Fred, as he was known, graduated from a yeshiva in Brooklyn, earned a degree from Brooklyn College in 1948 and served in the U.S. Army during the Korean War. He received his law degree from Columbia University in 1951 and was later an Army Reserve captain in the Judge Advocate General’s Corps. He worked as a prosecutor for the Manhattan district attorney, Frank S. Hogan.
In 1960, The New York Post called Mr. Ohrenstein a “standout example of the new young leadership that is spearheading the drive to reform the Democratic Party.” Running for the State Senate to represent the 25th District, he defeated the incumbent, John F. Farrell, for the Democratic nomination, scoring what was considered one of the reform movement’s first major victories.

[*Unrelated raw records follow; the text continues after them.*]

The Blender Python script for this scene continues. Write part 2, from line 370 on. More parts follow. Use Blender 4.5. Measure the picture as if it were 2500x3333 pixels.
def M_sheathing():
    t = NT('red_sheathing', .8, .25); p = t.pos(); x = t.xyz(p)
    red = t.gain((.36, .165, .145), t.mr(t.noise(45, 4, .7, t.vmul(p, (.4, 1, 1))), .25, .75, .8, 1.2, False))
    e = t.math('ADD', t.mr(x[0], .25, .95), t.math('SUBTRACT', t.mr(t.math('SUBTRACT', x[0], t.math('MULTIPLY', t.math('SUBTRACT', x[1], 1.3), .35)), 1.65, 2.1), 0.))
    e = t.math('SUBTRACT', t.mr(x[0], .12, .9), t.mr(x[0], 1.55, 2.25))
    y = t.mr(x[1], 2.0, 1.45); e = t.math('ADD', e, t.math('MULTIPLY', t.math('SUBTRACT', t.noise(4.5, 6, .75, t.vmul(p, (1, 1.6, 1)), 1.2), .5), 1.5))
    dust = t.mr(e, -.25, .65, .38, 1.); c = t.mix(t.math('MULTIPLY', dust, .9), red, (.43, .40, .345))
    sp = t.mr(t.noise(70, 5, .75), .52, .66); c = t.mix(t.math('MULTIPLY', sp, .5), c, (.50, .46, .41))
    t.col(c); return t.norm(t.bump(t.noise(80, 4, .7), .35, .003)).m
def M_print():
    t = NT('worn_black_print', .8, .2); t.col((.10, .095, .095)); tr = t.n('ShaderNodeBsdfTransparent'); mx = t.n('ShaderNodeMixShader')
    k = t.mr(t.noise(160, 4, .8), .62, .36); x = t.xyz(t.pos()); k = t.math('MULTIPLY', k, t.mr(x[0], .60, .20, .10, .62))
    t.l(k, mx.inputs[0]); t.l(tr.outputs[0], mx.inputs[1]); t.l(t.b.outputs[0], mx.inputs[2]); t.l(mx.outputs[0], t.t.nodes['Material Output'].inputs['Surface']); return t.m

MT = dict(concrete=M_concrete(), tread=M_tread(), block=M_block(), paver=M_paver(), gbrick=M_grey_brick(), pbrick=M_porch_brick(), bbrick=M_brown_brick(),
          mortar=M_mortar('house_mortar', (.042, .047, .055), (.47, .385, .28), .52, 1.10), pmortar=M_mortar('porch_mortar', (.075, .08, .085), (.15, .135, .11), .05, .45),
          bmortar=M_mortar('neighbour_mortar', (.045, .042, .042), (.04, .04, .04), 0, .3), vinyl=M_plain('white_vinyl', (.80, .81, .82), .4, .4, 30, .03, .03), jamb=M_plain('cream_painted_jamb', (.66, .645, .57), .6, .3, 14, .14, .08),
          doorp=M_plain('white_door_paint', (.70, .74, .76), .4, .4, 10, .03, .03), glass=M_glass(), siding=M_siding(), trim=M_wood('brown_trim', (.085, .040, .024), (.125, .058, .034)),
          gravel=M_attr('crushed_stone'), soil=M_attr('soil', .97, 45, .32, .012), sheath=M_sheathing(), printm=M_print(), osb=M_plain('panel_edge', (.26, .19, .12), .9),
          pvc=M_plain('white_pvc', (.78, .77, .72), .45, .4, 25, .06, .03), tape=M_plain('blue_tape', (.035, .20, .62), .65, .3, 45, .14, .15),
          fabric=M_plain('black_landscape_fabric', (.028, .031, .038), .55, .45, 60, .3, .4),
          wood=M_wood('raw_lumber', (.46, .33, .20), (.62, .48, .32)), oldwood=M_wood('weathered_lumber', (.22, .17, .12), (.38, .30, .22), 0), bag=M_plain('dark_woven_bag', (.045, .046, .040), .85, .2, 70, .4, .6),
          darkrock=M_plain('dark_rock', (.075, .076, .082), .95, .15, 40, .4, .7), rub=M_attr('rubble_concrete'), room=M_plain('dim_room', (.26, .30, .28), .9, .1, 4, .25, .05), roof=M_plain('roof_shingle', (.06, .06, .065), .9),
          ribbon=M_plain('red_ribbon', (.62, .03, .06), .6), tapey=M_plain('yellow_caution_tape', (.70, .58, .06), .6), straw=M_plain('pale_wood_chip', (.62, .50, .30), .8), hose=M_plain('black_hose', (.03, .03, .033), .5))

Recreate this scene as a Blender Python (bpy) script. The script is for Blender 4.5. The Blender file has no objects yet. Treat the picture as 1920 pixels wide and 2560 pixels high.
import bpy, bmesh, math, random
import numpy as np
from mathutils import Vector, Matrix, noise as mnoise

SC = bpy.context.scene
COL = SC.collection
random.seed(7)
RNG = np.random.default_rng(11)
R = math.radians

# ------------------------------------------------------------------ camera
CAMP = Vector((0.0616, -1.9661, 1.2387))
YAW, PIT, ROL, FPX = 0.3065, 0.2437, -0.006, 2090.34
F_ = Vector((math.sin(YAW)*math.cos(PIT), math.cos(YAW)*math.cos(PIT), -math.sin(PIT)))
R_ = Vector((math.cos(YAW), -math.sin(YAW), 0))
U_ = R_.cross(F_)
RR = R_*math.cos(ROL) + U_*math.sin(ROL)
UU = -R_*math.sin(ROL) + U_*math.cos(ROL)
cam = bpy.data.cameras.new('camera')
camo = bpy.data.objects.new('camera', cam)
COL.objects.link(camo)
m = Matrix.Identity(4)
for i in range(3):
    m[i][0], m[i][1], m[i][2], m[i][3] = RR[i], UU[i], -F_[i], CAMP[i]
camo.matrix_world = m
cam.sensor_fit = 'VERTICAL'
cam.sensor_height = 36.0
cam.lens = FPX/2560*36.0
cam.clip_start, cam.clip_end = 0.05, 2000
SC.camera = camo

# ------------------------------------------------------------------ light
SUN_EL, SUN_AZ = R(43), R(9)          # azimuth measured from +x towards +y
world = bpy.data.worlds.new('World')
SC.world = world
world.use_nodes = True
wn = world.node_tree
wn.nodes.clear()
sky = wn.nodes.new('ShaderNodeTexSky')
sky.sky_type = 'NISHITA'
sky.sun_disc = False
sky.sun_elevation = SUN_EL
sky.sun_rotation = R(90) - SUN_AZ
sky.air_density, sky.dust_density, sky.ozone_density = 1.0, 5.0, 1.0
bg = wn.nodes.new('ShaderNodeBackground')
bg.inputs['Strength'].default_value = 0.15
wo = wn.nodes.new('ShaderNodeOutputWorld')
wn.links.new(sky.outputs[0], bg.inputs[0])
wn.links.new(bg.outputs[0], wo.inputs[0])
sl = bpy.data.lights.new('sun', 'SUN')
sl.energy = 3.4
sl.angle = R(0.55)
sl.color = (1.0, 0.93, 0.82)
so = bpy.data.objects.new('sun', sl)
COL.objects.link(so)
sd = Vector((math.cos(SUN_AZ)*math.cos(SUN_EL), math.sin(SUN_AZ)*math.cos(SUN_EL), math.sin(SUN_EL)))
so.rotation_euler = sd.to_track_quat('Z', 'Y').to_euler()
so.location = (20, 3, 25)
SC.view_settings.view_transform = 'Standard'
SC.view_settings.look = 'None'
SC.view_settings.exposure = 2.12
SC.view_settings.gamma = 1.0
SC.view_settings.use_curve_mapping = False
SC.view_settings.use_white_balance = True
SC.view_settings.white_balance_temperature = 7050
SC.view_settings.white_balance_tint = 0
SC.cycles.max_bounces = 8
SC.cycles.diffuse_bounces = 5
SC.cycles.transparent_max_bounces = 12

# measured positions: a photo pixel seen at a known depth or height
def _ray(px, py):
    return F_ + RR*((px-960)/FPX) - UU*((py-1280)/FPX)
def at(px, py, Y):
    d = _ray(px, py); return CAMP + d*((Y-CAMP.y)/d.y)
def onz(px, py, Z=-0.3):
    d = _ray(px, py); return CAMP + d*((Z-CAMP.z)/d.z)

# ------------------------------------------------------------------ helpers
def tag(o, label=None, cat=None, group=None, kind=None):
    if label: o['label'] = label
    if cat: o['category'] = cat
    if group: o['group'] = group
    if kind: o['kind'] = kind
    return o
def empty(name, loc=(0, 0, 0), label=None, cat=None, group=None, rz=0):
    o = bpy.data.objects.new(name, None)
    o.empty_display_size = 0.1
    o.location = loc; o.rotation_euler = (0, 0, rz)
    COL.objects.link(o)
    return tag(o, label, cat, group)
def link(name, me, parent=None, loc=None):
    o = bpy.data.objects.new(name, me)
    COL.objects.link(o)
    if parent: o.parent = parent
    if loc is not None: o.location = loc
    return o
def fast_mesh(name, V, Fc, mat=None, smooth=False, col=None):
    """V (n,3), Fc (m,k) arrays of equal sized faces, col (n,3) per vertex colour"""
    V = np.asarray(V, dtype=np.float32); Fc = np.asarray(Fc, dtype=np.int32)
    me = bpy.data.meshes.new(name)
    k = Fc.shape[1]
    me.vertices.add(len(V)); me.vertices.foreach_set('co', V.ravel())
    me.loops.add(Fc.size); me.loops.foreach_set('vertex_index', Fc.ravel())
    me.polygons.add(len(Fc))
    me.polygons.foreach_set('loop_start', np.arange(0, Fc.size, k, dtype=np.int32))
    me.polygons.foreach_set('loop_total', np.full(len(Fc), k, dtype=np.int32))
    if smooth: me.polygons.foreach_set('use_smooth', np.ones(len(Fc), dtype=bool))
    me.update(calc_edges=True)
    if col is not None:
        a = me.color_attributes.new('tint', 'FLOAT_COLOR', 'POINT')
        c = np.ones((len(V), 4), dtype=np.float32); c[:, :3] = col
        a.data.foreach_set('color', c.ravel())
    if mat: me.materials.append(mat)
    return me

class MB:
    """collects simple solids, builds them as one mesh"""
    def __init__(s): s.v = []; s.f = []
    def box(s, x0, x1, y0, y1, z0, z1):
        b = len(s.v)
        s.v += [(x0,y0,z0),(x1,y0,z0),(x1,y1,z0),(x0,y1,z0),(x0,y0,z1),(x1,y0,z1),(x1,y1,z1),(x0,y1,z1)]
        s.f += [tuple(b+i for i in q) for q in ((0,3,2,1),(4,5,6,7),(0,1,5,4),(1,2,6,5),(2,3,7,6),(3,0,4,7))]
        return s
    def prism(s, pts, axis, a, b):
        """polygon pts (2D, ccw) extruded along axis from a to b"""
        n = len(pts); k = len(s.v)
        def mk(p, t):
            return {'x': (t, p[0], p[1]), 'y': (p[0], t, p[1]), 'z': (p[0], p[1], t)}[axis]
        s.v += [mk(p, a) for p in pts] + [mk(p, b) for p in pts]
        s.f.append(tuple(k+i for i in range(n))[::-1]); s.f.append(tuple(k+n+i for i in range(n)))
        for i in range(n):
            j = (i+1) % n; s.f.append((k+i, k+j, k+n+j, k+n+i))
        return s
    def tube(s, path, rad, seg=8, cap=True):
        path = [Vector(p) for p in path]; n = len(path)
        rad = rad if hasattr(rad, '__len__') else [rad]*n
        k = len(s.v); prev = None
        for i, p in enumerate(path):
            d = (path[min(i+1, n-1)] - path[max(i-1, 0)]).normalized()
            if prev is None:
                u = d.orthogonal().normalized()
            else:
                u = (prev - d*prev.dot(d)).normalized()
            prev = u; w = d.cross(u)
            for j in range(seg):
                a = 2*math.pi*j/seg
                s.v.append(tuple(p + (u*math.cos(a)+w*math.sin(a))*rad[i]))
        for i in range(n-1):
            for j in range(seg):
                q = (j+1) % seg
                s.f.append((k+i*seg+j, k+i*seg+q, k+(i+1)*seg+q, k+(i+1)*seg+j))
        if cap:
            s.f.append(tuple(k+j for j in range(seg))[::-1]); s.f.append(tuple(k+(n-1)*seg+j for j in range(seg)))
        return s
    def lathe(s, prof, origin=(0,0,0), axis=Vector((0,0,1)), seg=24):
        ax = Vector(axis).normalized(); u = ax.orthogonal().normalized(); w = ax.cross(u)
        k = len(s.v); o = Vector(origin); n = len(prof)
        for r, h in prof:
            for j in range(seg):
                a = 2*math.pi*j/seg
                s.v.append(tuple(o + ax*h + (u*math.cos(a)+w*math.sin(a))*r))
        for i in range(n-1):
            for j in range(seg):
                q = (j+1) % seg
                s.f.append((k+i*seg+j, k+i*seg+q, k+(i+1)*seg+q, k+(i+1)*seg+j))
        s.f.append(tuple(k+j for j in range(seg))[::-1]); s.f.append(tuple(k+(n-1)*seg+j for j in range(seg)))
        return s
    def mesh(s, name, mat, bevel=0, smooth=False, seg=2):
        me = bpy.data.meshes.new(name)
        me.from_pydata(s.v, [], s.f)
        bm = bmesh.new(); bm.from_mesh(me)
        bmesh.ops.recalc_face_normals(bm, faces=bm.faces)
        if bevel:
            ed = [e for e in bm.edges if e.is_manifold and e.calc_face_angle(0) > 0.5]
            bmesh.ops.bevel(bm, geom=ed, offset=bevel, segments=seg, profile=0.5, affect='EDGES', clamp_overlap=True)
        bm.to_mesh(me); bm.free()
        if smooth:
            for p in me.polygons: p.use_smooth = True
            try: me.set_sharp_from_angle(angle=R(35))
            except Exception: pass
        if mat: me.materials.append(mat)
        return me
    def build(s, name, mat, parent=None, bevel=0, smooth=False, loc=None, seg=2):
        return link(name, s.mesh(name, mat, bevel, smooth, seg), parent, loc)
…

Early in his Senate career, Mr. Ohrenstein was instrumental in advancing bills that repealed capital punishment and, in 1970, guaranteed women the right to an abortion, the latter legislation coming three years before the United States Supreme Court’s decision in Roe v. Wade. He also consistently defended renters, who composed most of his constituents, against higher charges and other impingements by landlords.
In addition to his son, he is survived by his wife, Marilyn Bacher; a daughter, Nancy Ohrenstein; and four grandchildren.
Mr. Ohrenstein was a founder of the Museum of Jewish Heritage in Lower Manhattan. When he retired from the Senate, he resumed the practice of law. He was later appointed by Mayor Rudolph W. Giuliani to task forces on the City University of New York and on the New York City Board of Elections.
His former colleague Mr. Leichter, who had worked in Mr. Ohrenstein’s 1960 campaign, sought to put the whole of his career in perspective.
“It’s a seductive path,” he told The New York Times in 1987. “The system in Albany is so rigid that it can tend to overwhelm you. You become so frustrated, and the feeling is that there is no way to break through it or function outside it.”